Question

Given that, bond energies of $H-H$ and $Cl-Cl$ are $430Kj/mol$ and $240Kj/mol$ respectively. $\Delta {{H}_{f}}$ for HCl is $-90Kj/mol$. Bond enthalpy of HCl is:
A. $380KJmo{{l}^{-1}}$
B. $425KJmo{{l}^{-1}}$
C. $245KJmo{{l}^{-1}}$
D. $290KJmo{{l}^{-1}}$

Answer 1

Hint: Bond Enthalpy can also be known by the name bond energy which is a quantity which generally tells about the strength of a chemical bond or we can say that it tells us about the stability of any compound.

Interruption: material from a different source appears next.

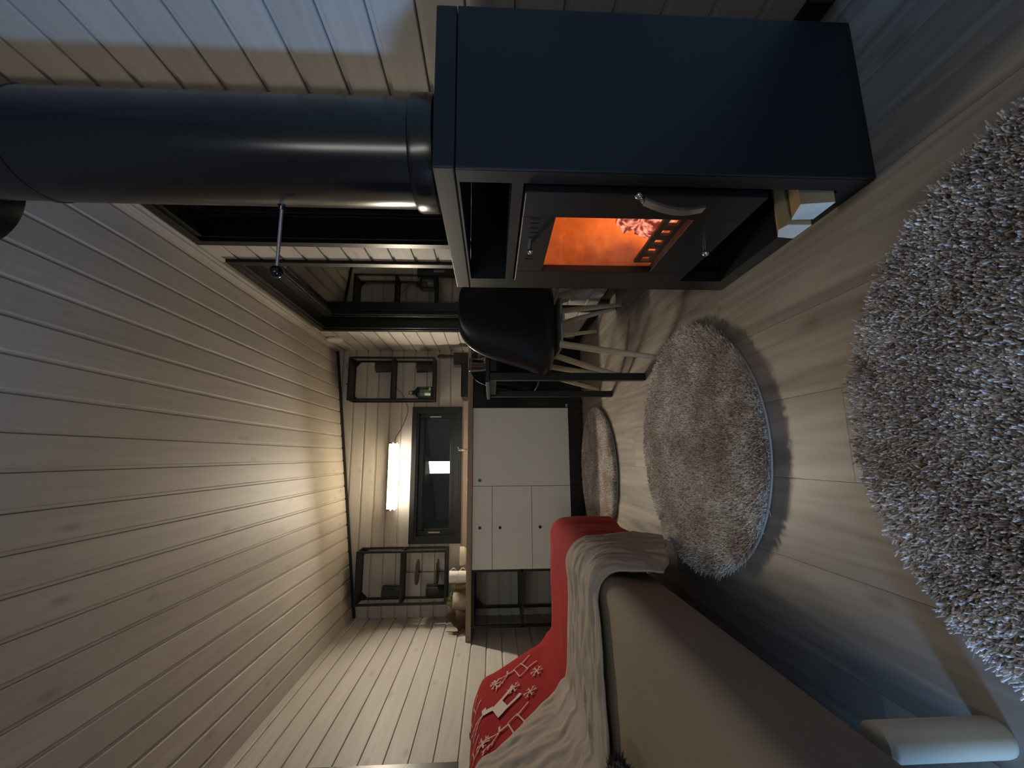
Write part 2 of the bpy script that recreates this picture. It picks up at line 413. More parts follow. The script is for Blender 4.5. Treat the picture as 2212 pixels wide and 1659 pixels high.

Complete Step by step solution: The bond enthalpy of a chemical bond can be defined as the total amount of energy required to break 1 mole of that chemical bond. Breaking of a chemical bond is always an endothermic process in which heat is given to the system as energy required to break the bond is very high so these types of reactions are kept in the category of endothermic process. The enthalpy change associated with the breaking of a chemical bond is always positive while in case of the formation of a chemical bond is almost always an endothermic process and in such cases the enthalpy change will have a negative value. Now we know that
\[H-H+Cl-Cl\to 2HCl\]
From this equation $\Delta {{H}_{f}}$for HCl can be calculated by:
$\Delta {{H}_{f}}(HCl)=($Bond energy of $H)+($Bond Energy Of $Cl-Cl)-2($Bond energy of $HCl)$
$-90=(430)+(240)-2($Bond energy of $HCl)$
therefore Bond enthalpy of $HCl=\dfrac{430+240+90}{2}=380KJmo{{l}^{-1}}$

Hence option A is the correct answer.

Note: The higher the value of value of bond enthalpy shows stronger the bond is and high energy is required to break the bond. Bond enthalpy can be calculated directly if everything in the reaction is in a gaseous state. If it is in the liquid state, it needs extra energy to convert it from liquid state to gaseous state.